Task to carry out:
Transcribe the data in full and exactly, omitting any pictures.

## Start Data section

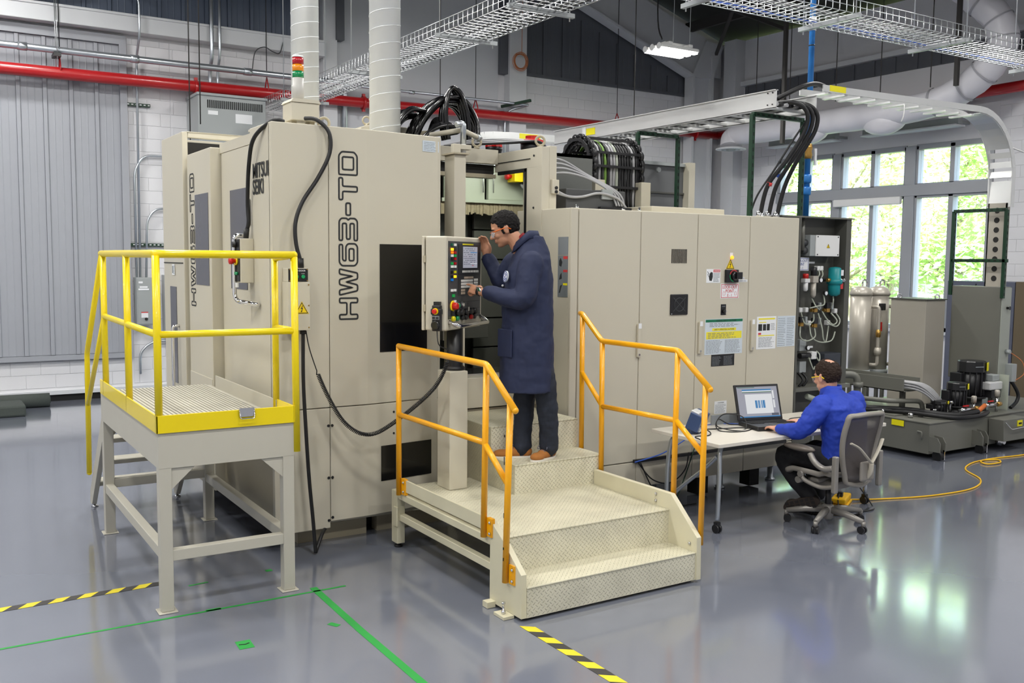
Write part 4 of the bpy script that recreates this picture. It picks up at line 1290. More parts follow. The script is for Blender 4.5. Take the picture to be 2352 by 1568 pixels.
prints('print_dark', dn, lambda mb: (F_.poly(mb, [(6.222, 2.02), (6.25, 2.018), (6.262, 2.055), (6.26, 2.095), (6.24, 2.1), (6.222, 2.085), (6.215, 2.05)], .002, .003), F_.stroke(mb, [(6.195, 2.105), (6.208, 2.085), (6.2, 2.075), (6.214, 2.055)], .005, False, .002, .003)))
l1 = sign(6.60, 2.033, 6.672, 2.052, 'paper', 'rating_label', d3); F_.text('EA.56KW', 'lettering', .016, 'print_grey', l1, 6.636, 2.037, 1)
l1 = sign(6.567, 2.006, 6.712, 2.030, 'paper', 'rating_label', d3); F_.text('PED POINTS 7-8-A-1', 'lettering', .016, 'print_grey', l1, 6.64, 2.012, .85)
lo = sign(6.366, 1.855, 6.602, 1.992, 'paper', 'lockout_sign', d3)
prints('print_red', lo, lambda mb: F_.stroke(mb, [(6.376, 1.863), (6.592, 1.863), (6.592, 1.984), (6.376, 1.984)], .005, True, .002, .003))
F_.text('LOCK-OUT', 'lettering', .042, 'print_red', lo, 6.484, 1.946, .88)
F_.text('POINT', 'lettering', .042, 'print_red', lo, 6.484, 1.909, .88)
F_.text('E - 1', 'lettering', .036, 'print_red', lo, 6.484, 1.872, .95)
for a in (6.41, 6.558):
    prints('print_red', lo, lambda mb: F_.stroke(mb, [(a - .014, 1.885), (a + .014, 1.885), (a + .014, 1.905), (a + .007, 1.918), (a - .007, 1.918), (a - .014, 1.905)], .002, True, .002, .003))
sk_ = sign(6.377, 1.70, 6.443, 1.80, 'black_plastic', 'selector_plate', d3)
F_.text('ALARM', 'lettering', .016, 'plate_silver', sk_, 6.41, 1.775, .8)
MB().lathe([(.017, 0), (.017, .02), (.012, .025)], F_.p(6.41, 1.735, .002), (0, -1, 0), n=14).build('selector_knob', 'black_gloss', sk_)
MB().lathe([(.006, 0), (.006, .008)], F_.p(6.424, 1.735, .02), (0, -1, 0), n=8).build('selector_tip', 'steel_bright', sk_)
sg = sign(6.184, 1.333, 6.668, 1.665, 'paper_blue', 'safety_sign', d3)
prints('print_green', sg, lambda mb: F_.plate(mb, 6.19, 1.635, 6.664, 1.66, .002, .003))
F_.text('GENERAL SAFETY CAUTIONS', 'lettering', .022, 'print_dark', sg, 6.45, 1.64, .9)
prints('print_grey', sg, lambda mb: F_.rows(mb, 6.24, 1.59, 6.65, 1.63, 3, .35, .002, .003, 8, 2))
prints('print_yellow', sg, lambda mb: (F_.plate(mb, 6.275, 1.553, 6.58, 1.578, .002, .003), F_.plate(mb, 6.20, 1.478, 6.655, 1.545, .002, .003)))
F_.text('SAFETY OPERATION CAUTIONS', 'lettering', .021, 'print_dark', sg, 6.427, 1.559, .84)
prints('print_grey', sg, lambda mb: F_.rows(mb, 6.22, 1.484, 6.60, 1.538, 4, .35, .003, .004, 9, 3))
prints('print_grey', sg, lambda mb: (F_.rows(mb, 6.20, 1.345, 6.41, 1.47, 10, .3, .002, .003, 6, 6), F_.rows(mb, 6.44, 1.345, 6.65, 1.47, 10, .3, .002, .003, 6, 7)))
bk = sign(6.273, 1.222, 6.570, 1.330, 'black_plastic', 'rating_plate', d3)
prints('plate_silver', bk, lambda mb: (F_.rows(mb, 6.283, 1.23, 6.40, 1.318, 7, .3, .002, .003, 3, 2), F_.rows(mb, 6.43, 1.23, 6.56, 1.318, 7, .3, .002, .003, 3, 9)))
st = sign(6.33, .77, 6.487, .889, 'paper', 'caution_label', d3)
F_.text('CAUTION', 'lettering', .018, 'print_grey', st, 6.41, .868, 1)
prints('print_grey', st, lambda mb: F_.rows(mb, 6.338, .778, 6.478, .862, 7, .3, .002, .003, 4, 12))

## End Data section

Output of the task:
Write part 4 of the bpy script that recreates this picture. It picks up at line 1290. More parts follow. The script is for Blender 4.5. Take the picture to be 2352 by 1568 pixels.
prints('print_dark', dn, lambda mb: (F_.poly(mb, [(6.222, 2.02), (6.25, 2.018), (6.262, 2.055), (6.26, 2.095), (6.24, 2.1), (6.222, 2.085), (6.215, 2.05)], .002, .003), F_.stroke(mb, [(6.195, 2.105), (6.208, 2.085), (6.2, 2.075), (6.214, 2.055)], .005, False, .002, .003)))
l1 = sign(6.60, 2.033, 6.672, 2.052, 'paper', 'rating_label', d3); F_.text('EA.56KW', 'lettering', .016, 'print_grey', l1, 6.636, 2.037, 1)
l1 = sign(6.567, 2.006, 6.712, 2.030, 'paper', 'rating_label', d3); F_.text('PED POINTS 7-8-A-1', 'lettering', .016, 'print_grey', l1, 6.64, 2.012, .85)
lo = sign(6.366, 1.855, 6.602, 1.992, 'paper', 'lockout_sign', d3)
prints('print_red', lo, lambda mb: F_.stroke(mb, [(6.376, 1.863), (6.592, 1.863), (6.592, 1.984), (6.376, 1.984)], .005, True, .002, .003))
F_.text('LOCK-OUT', 'lettering', .042, 'print_red', lo, 6.484, 1.946, .88)
F_.text('POINT', 'lettering', .042, 'print_red', lo, 6.484, 1.909, .88)
F_.text('E - 1', 'lettering', .036, 'print_red', lo, 6.484, 1.872, .95)
for a in (6.41, 6.558):
    prints('print_red', lo, lambda mb: F_.stroke(mb, [(a - .014, 1.885), (a + .014, 1.885), (a + .014, 1.905), (a + .007, 1.918), (a - .007, 1.918), (a - .014, 1.905)], .002, True, .002, .003))
sk_ = sign(6.377, 1.70, 6.443, 1.80, 'black_plastic', 'selector_plate', d3)
F_.text('ALARM', 'lettering', .016, 'plate_silver', sk_, 6.41, 1.775, .8)
MB().lathe([(.017, 0), (.017, .02), (.012, .025)], F_.p(6.41, 1.735, .002), (0, -1, 0), n=14).build('selector_knob', 'black_gloss', sk_)
MB().lathe([(.006, 0), (.006, .008)], F_.p(6.424, 1.735, .02), (0, -1, 0), n=8).build('selector_tip', 'steel_bright', sk_)
sg = sign(6.184, 1.333, 6.668, 1.665, 'paper_blue', 'safety_sign', d3)
prints('print_green', sg, lambda mb: F_.plate(mb, 6.19, 1.635, 6.664, 1.66, .002, .003))
F_.text('GENERAL SAFETY CAUTIONS', 'lettering', .022, 'print_dark', sg, 6.45, 1.64, .9)
prints('print_grey', sg, lambda mb: F_.rows(mb, 6.24, 1.59, 6.65, 1.63, 3, .35, .002, .003, 8, 2))
prints('print_yellow', sg, lambda mb: (F_.plate(mb, 6.275, 1.553, 6.58, 1.578, .002, .003), F_.plate(mb, 6.20, 1.478, 6.655, 1.545, .002, .003)))
F_.text('SAFETY OPERATION CAUTIONS', 'lettering', .021, 'print_dark', sg, 6.427, 1.559, .84)
prints('print_grey', sg, lambda mb: F_.rows(mb, 6.22, 1.484, 6.60, 1.538, 4, .35, .003, .004, 9, 3))
prints('print_grey', sg, lambda mb: (F_.rows(mb, 6.20, 1.345, 6.41, 1.47, 10, .3, .002, .003, 6, 6), F_.rows(mb, 6.44, 1.345, 6.65, 1.47, 10, .3, .002, .003, 6, 7)))
bk = sign(6.273, 1.222, 6.570, 1.330, 'black_plastic', 'rating_plate', d3)
prints('plate_silver', bk, lambda mb: (F_.rows(mb, 6.283, 1.23, 6.40, 1.318, 7, .3, .002, .003, 3, 2), F_.rows(mb, 6.43, 1.23, 6.56, 1.318, 7, .3, .002, .003, 3, 9)))
st = sign(6.33, .77, 6.487, .889, 'paper', 'caution_label', d3)
F_.text('CAUTION', 'lettering', .018, 'print_grey', st, 6.41, .868, 1)
prints('print_grey', st, lambda mb: F_.rows(mb, 6.338, .778, 6.478, .862, 7, .3, .002, .003, 4, 12))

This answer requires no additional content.